» GIVEN PROBLEM
Reproduce the material below line by line, beginning with its first line and ending with the line that contains "random.seed(7); np.random.seed(7)"; leave out pictures.

-------- GIVEN MATERIAL

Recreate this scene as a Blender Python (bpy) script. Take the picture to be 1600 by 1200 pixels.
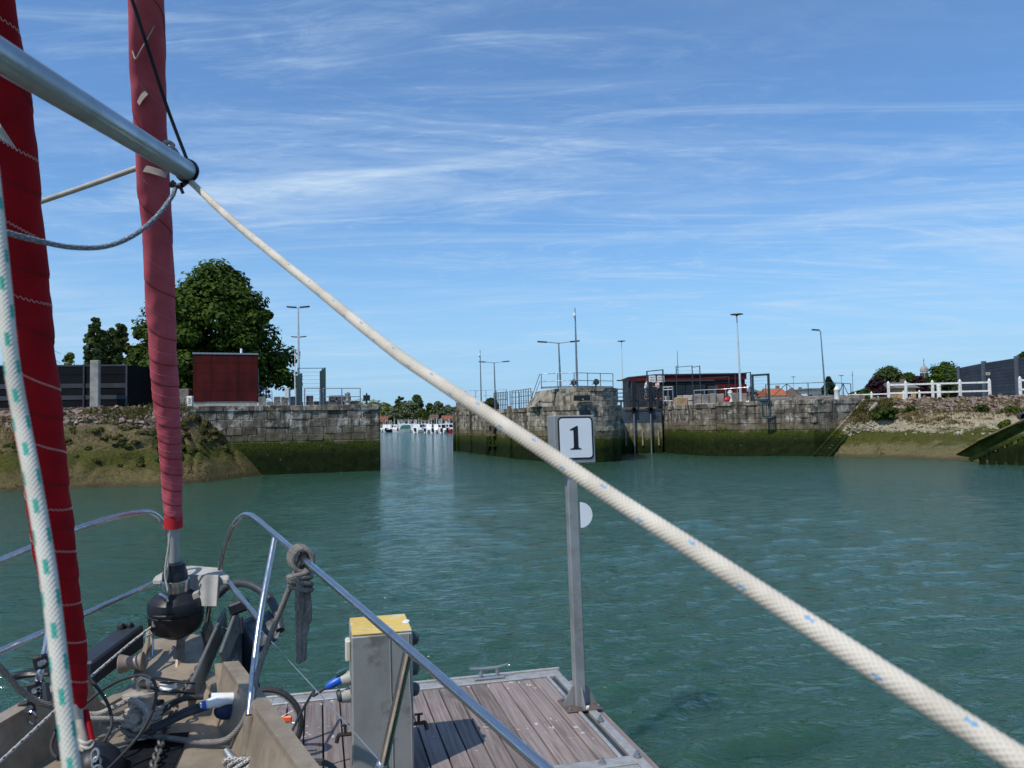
import bpy, bmesh, math, random
import numpy as np
from mathutils import Vector, Matrix, Quaternion
R = math.radians
SC = bpy.context.scene
COL = SC.collection
for o in list(bpy.data.objects): bpy.data.objects.remove(o)
random.seed(7); np.random.seed(7)

# ------------------------------------------------------------------ camera
PITCH, ROLL, FPX = R(2.75), R(1.0), 1200.0
CAM = Vector((0, 0, 3.0))
_f = Vector((0, math.cos(PITCH), math.sin(PITCH)))
_u0 = Vector((0, -math.sin(PITCH), math.cos(PITCH)))
_r0 = Vector((1, 0, 0))
_r = _r0 * math.cos(ROLL) - _u0 * math.sin(ROLL)
_u = _u0 * math.cos(ROLL) + _r0 * math.sin(ROLL)
cd = bpy.data.cameras.new('camera'); cam = bpy.data.objects.new('camera', cd); COL.objects.link(cam)
cam.matrix_world = Matrix(((_r.x, _u.x, -_f.x, CAM.x), (_r.y, _u.y, -_f.y, CAM.y), (_r.z, _u.z, -_f.z, CAM.z), (0, 0, 0, 1)))
cd.sensor_width = 36; cd.lens = 36 * FPX / 1600; cd.clip_start = 0.05; cd.clip_end = 12000
cd.dof.use_dof = True; cd.dof.focus_distance = 9.0; cd.dof.aperture_fstop = 9.0
SC.camera = cam
# ------------------------------------------------------------------ world, sun, exposure
SUN_TO = Vector((-0.50, -0.54, 1.02)).normalized()
SUN_EL = math.asin(SUN_TO.z); SUN_AZ = math.atan2(SUN_TO.x, SUN_TO.y)
W = bpy.data.worlds.new('World'); SC.world = W; W.use_nodes = True
def build_world():
    nt = W.node_tree; nt.nodes.clear()
    N = lambda t: nt.nodes.new(t)
    L = nt.links.new
    out = N('ShaderNodeOutputWorld'); bg = N('ShaderNodeBackground'); bg.inputs['Strength'].default_value = 0.125
    sky = N('ShaderNodeTexSky'); sky.sky_type = 'NISHITA'; sky.sun_disc = False
    sky.sun_elevation = SUN_EL; sky.sun_rotation = SUN_AZ; sky.air_density = 1.0; sky.dust_density = 0.2; sky.ozone_density = 2.2; sky.altitude = 0
    tc = N('ShaderNodeTexCoord'); sep = N('ShaderNodeSeparateXYZ'); L(tc.outputs['Generated'], sep.inputs[0])
    def math_(op, a, b=None, clamp=False):
        m = N('ShaderNodeMath'); m.operation = op; m.use_clamp = clamp
        for i, x in enumerate((a, b)):
            if x is None: continue
            if isinstance(x, (int, float)): m.inputs[i].default_value = x
            else: L(x, m.inputs[i])
        return m.outputs[0]
    zz = math_('ADD', math_('MAXIMUM', sep.outputs['Z'], 0.0), 0.09)
    px = math_('DIVIDE', sep.outputs['X'], zz); py = math_('DIVIDE', sep.outputs['Y'], zz)
    cmb = N('ShaderNodeCombineXYZ'); L(px, cmb.inputs[0]); L(py, cmb.inputs[1])
    def layer(rot, sx, sy, scale, detail, rough, dist, lo, hi, off=0):
        mp = N('ShaderNodeMapping'); mp.inputs['Rotation'].default_value = (0, 0, R(rot)); mp.inputs['Scale'].default_value = (sx, sy, 1); mp.inputs['Location'].default_value = (off, off * .7, 0)
        L(cmb.outputs[0], mp.inputs[0])
        no = N('ShaderNodeTexNoise'); no.inputs['Scale'].default_value = scale; no.inputs['Detail'].default_value = detail; no.inputs['Roughness'].default_value = rough; no.inputs['Distortion'].default_value = dist
        L(mp.outputs[0], no.inputs['Vector'])
        mr = N('ShaderNodeMapRange'); mr.interpolation_type = 'SMOOTHSTEP'; mr.inputs[1].default_value = lo; mr.inputs[2].default_value = hi
        L(no.outputs['Fac'], mr.inputs[0]); return mr.outputs[0]
    a = layer(16, 0.45, 1.4, 0.9, 9, .66, 1.2, .42, .76, 3.1)
    b = layer(-24, 0.45, 1.9, 1.5, 10, .68, 1.9, .48, .78, 11.0)
    c = layer(35, 0.9, 1.1, 0.42, 3, .5, .3, .28, .62, 5.0)
    e = layer(48, 0.8, 2.2, 2.6, 9, .72, 2.4, .47, .80, 21.0)
    s1 = math_('MULTIPLY', a, c); s2 = math_('MULTIPLY', b, math_('ADD', math_('MULTIPLY', c, .7), .3)); s3 = math_('MULTIPLY', e, math_('MULTIPLY', c, c))
    tot = math_('ADD', math_('MULTIPLY', s1, .62), math_('ADD', math_('MULTIPLY', s2, .46), math_('MULTIPLY', s3, .34)), True)
    fade = N('ShaderNodeMapRange'); fade.inputs[1].default_value = 0.0; fade.inputs[2].default_value = 0.10; fade.inputs[3].default_value = .45; L(sep.outputs['Z'], fade.inputs[0])
    cf = math_('MULTIPLY', math_('ADD', math_('MULTIPLY', tot, .95), .14), fade.outputs[0])
    hs = N('ShaderNodeHueSaturation'); hs.inputs['Saturation'].default_value = 1.25; hs.inputs['Value'].default_value = 1.0; L(sky.outputs[0], hs.inputs['Color'])
    tint = N('ShaderNodeMix'); tint.data_type = 'RGBA'; tint.blend_type = 'MULTIPLY'; tint.inputs[0].default_value = 1.0; tint.inputs[7].default_value = (.74, .96, 1.12, 1); L(hs.outputs[0], tint.inputs[6])
    mix = N('ShaderNodeMix'); mix.data_type = 'RGBA'; mix.inputs[7].default_value = (4.1, 5.3, 6.7, 1)
    L(cf, mix.inputs[0])
    hz = N('ShaderNodeMapRange'); hz.interpolation_type = 'SMOOTHSTEP'; hz.inputs[1].default_value = .30; hz.inputs[2].default_value = -.02; hz.inputs[3].default_value = 0; hz.inputs[4].default_value = .88; L(sep.outputs['Z'], hz.inputs[0])
    mh = N('ShaderNodeMix'); mh.data_type = 'RGBA'; mh.inputs[7].default_value = (2.0, 3.8, 6.0, 1); L(hz.outputs[0], mh.inputs[0]); L(tint.outputs[2], mh.inputs[6]); L(mh.outputs[2], mix.inputs[6])
    L(mix.outputs[2], bg.inputs['Color']); L(bg.outputs[0], out.inputs[0])
build_world()
sd = bpy.data.lights.new('sun', 'SUN'); sd.energy = 3.6; sd.angle = R(0.53); sd.color = (1, .95, .87)
sun = bpy.data.objects.new('sun', sd); COL.objects.link(sun)
sun.rotation_euler = SUN_TO.to_track_quat('Z', 'Y').to_euler(); sun.location = (-20, -20, 40)
vs = SC.view_settings; vs.view_transform = 'Standard'; vs.look = 'None'; vs.exposure = 0.14; vs.gamma = 1; vs.use_curve_mapping = False
SC.cycles.max_bounces = 6; SC.cycles.transparent_max_bounces = 8; SC.cycles.use_denoising = True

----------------

» PROBLEM SOLUTION
Recreate this scene as a Blender Python (bpy) script. Take the picture to be 1600 by 1200 pixels.
import bpy, bmesh, math, random
import numpy as np
from mathutils import Vector, Matrix, Quaternion
R = math.radians
SC = bpy.context.scene
COL = SC.collection
for o in list(bpy.data.objects): bpy.data.objects.remove(o)
random.seed(7); np.random.seed(7)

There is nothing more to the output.